--- Collected data ---
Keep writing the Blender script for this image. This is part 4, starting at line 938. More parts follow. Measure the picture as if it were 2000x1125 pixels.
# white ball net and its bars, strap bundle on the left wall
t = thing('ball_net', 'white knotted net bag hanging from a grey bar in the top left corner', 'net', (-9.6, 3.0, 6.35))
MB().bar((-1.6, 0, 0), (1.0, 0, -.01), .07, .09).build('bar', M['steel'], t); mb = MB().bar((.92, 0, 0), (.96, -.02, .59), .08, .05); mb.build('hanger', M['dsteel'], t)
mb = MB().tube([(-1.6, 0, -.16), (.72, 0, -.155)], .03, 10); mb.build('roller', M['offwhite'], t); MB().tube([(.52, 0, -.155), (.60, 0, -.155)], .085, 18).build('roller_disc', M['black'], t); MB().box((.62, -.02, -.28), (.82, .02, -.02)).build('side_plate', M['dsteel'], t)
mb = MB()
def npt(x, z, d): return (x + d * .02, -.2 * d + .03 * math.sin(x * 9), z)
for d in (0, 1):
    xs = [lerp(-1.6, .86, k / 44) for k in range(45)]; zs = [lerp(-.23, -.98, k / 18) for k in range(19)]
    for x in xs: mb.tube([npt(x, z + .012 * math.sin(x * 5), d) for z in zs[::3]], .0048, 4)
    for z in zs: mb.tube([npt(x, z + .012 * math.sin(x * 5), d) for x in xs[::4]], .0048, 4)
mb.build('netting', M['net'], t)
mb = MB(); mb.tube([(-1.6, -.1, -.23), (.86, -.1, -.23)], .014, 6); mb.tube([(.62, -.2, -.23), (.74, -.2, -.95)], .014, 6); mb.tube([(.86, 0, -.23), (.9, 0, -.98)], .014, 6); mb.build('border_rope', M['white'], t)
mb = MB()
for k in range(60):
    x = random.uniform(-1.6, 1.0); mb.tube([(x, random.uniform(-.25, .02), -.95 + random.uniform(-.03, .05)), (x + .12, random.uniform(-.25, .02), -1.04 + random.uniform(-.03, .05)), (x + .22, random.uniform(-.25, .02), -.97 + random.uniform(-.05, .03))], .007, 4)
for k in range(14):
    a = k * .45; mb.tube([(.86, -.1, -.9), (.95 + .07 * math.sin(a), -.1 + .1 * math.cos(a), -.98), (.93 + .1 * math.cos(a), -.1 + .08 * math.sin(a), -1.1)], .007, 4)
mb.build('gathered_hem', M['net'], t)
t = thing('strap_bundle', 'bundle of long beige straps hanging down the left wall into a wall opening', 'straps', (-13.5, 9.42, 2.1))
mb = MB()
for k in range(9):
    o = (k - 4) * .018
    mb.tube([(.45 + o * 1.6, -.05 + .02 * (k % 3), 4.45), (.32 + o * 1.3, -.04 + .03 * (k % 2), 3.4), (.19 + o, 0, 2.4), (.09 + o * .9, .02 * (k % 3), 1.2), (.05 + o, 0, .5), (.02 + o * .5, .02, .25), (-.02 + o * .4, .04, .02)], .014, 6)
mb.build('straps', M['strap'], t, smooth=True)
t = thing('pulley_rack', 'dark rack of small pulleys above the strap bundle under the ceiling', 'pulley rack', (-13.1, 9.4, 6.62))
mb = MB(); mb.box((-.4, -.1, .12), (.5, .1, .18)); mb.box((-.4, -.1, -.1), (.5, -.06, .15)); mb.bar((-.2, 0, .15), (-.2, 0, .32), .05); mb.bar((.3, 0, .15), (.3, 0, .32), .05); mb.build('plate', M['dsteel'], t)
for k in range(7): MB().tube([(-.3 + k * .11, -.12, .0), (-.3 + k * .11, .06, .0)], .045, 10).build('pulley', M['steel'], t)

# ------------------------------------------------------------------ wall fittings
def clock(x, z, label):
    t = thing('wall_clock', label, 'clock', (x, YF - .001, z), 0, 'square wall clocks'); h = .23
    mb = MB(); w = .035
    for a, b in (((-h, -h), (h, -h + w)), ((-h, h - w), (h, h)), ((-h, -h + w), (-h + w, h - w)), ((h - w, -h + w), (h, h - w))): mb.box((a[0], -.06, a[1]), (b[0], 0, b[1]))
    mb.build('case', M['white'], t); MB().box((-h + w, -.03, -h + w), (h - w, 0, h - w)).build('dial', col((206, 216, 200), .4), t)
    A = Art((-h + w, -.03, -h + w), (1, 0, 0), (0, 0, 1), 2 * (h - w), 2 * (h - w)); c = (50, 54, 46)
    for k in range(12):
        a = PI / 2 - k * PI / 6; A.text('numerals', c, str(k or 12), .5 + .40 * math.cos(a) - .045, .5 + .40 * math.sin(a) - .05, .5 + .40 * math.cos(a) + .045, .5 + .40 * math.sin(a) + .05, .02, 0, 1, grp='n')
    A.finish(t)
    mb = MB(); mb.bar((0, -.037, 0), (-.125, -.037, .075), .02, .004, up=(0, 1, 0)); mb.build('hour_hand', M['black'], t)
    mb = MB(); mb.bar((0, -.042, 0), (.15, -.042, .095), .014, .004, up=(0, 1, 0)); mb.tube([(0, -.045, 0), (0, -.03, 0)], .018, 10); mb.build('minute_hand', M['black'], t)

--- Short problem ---
Copy out the data shown above without altering anything.

--- Task answer ---
Keep writing the Blender script for this image. This is part 4, starting at line 938. More parts follow. Measure the picture as if it were 2000x1125 pixels.
# white ball net and its bars, strap bundle on the left wall
t = thing('ball_net', 'white knotted net bag hanging from a grey bar in the top left corner', 'net', (-9.6, 3.0, 6.35))
MB().bar((-1.6, 0, 0), (1.0, 0, -.01), .07, .09).build('bar', M['steel'], t); mb = MB().bar((.92, 0, 0), (.96, -.02, .59), .08, .05); mb.build('hanger', M['dsteel'], t)
mb = MB().tube([(-1.6, 0, -.16), (.72, 0, -.155)], .03, 10); mb.build('roller', M['offwhite'], t); MB().tube([(.52, 0, -.155), (.60, 0, -.155)], .085, 18).build('roller_disc', M['black'], t); MB().box((.62, -.02, -.28), (.82, .02, -.02)).build('side_plate', M['dsteel'], t)
mb = MB()
def npt(x, z, d): return (x + d * .02, -.2 * d + .03 * math.sin(x * 9), z)
for d in (0, 1):
    xs = [lerp(-1.6, .86, k / 44) for k in range(45)]; zs = [lerp(-.23, -.98, k / 18) for k in range(19)]
    for x in xs: mb.tube([npt(x, z + .012 * math.sin(x * 5), d) for z in zs[::3]], .0048, 4)
    for z in zs: mb.tube([npt(x, z + .012 * math.sin(x * 5), d) for x in xs[::4]], .0048, 4)
mb.build('netting', M['net'], t)
mb = MB(); mb.tube([(-1.6, -.1, -.23), (.86, -.1, -.23)], .014, 6); mb.tube([(.62, -.2, -.23), (.74, -.2, -.95)], .014, 6); mb.tube([(.86, 0, -.23), (.9, 0, -.98)], .014, 6); mb.build('border_rope', M['white'], t)
mb = MB()
for k in range(60):
    x = random.uniform(-1.6, 1.0); mb.tube([(x, random.uniform(-.25, .02), -.95 + random.uniform(-.03, .05)), (x + .12, random.uniform(-.25, .02), -1.04 + random.uniform(-.03, .05)), (x + .22, random.uniform(-.25, .02), -.97 + random.uniform(-.05, .03))], .007, 4)
for k in range(14):
    a = k * .45; mb.tube([(.86, -.1, -.9), (.95 + .07 * math.sin(a), -.1 + .1 * math.cos(a), -.98), (.93 + .1 * math.cos(a), -.1 + .08 * math.sin(a), -1.1)], .007, 4)
mb.build('gathered_hem', M['net'], t)
t = thing('strap_bundle', 'bundle of long beige straps hanging down the left wall into a wall opening', 'straps', (-13.5, 9.42, 2.1))
mb = MB()
for k in range(9):
    o = (k - 4) * .018
    mb.tube([(.45 + o * 1.6, -.05 + .02 * (k % 3), 4.45), (.32 + o * 1.3, -.04 + .03 * (k % 2), 3.4), (.19 + o, 0, 2.4), (.09 + o * .9, .02 * (k % 3), 1.2), (.05 + o, 0, .5), (.02 + o * .5, .02, .25), (-.02 + o * .4, .04, .02)], .014, 6)
mb.build('straps', M['strap'], t, smooth=True)
t = thing('pulley_rack', 'dark rack of small pulleys above the strap bundle under the ceiling', 'pulley rack', (-13.1, 9.4, 6.62))
mb = MB(); mb.box((-.4, -.1, .12), (.5, .1, .18)); mb.box((-.4, -.1, -.1), (.5, -.06, .15)); mb.bar((-.2, 0, .15), (-.2, 0, .32), .05); mb.bar((.3, 0, .15), (.3, 0, .32), .05); mb.build('plate', M['dsteel'], t)
for k in range(7): MB().tube([(-.3 + k * .11, -.12, .0), (-.3 + k * .11, .06, .0)], .045, 10).build('pulley', M['steel'], t)

# ------------------------------------------------------------------ wall fittings
def clock(x, z, label):
    t = thing('wall_clock', label, 'clock', (x, YF - .001, z), 0, 'square wall clocks'); h = .23
    mb = MB(); w = .035
    for a, b in (((-h, -h), (h, -h + w)), ((-h, h - w), (h, h)), ((-h, -h + w), (-h + w, h - w)), ((h - w, -h + w), (h, h - w))): mb.box((a[0], -.06, a[1]), (b[0], 0, b[1]))
    mb.build('case', M['white'], t); MB().box((-h + w, -.03, -h + w), (h - w, 0, h - w)).build('dial', col((206, 216, 200), .4), t)
    A = Art((-h + w, -.03, -h + w), (1, 0, 0), (0, 0, 1), 2 * (h - w), 2 * (h - w)); c = (50, 54, 46)
    for k in range(12):
        a = PI / 2 - k * PI / 6; A.text('numerals', c, str(k or 12), .5 + .40 * math.cos(a) - .045, .5 + .40 * math.sin(a) - .05, .5 + .40 * math.cos(a) + .045, .5 + .40 * math.sin(a) + .05, .02, 0, 1, grp='n')
    A.finish(t)
    mb = MB(); mb.bar((0, -.037, 0), (-.125, -.037, .075), .02, .004, up=(0, 1, 0)); mb.build('hour_hand', M['black'], t)
    mb = MB(); mb.bar((0, -.042, 0), (.15, -.042, .095), .014, .004, up=(0, 1, 0)); mb.tube([(0, -.045, 0), (0, -.03, 0)], .018, 10); mb.build('minute_hand', M['black'], t)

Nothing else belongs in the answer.